Muitos diretores contemporâneos acreditam na carga dramática do silêncio,
apostam na imagem (por mil palavras), na interpretação, na ausência de trilhas,
mas não conseguem fugir do pejorativo filme
de arte. Infelizmente nem todos tem a boa sorte de juntar qualidade e boca
a boca, como O Artista, e traçar um
destino premiado rumo ao grande público.
O mundo
viu e riu diferente com as pantomimas do francês Jacques Tati (1907 - 1982) e
com as paródias do norte-americano Mel Brooks.
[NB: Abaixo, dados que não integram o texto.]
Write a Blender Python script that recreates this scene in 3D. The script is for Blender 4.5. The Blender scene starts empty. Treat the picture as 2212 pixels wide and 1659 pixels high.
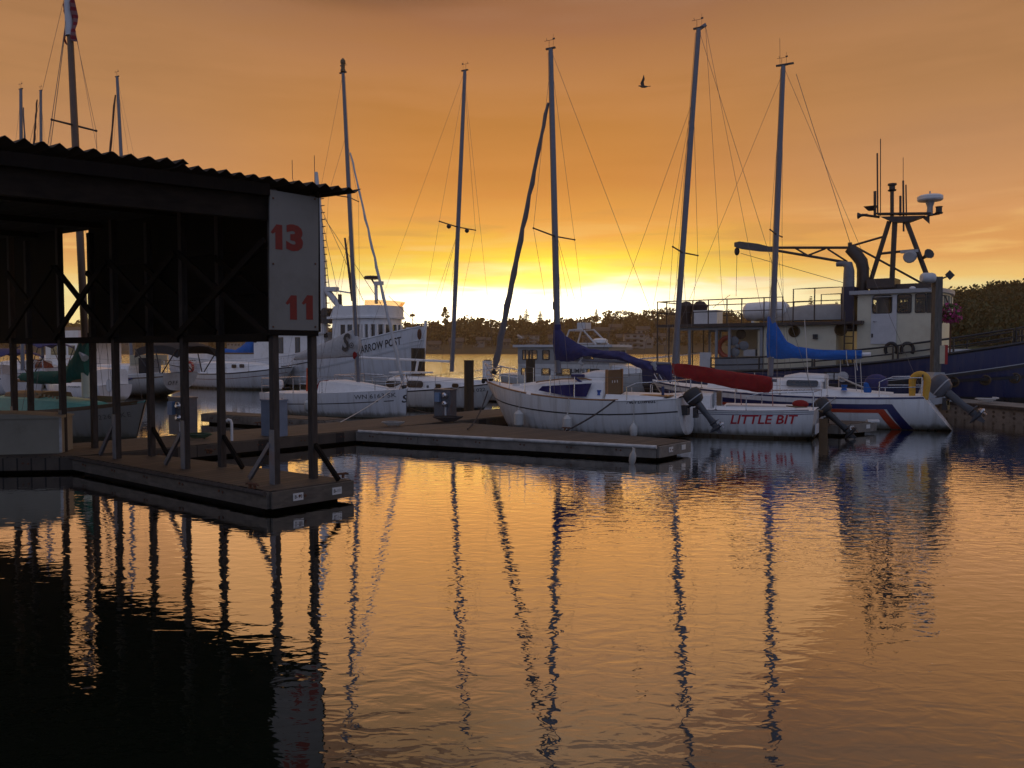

Ao ironizar (também) a
modernidade retrô (e por tabela o público americano?) o ponto vai para Mel
Brooks com a sua coloridíssima comédia A
Última Loucura de Mel Brooks (Silent Movie, 1976), onde a única fala é um sonoro
Non! (Não!), dito pelo mímico francês
Marcel Marceau (1923 - 2007), ao ser convidado a estrelar o Silent Movie. Questionado sobre a resposta
do artista, Mel responde: Eu não sei. Eu
não falo francês! Dificilmente o americano fará filas para ver o filme
francês, já que odeia ler legendas, mesmo que mínimas. Pior para os folgados, O Artista é inesquecível!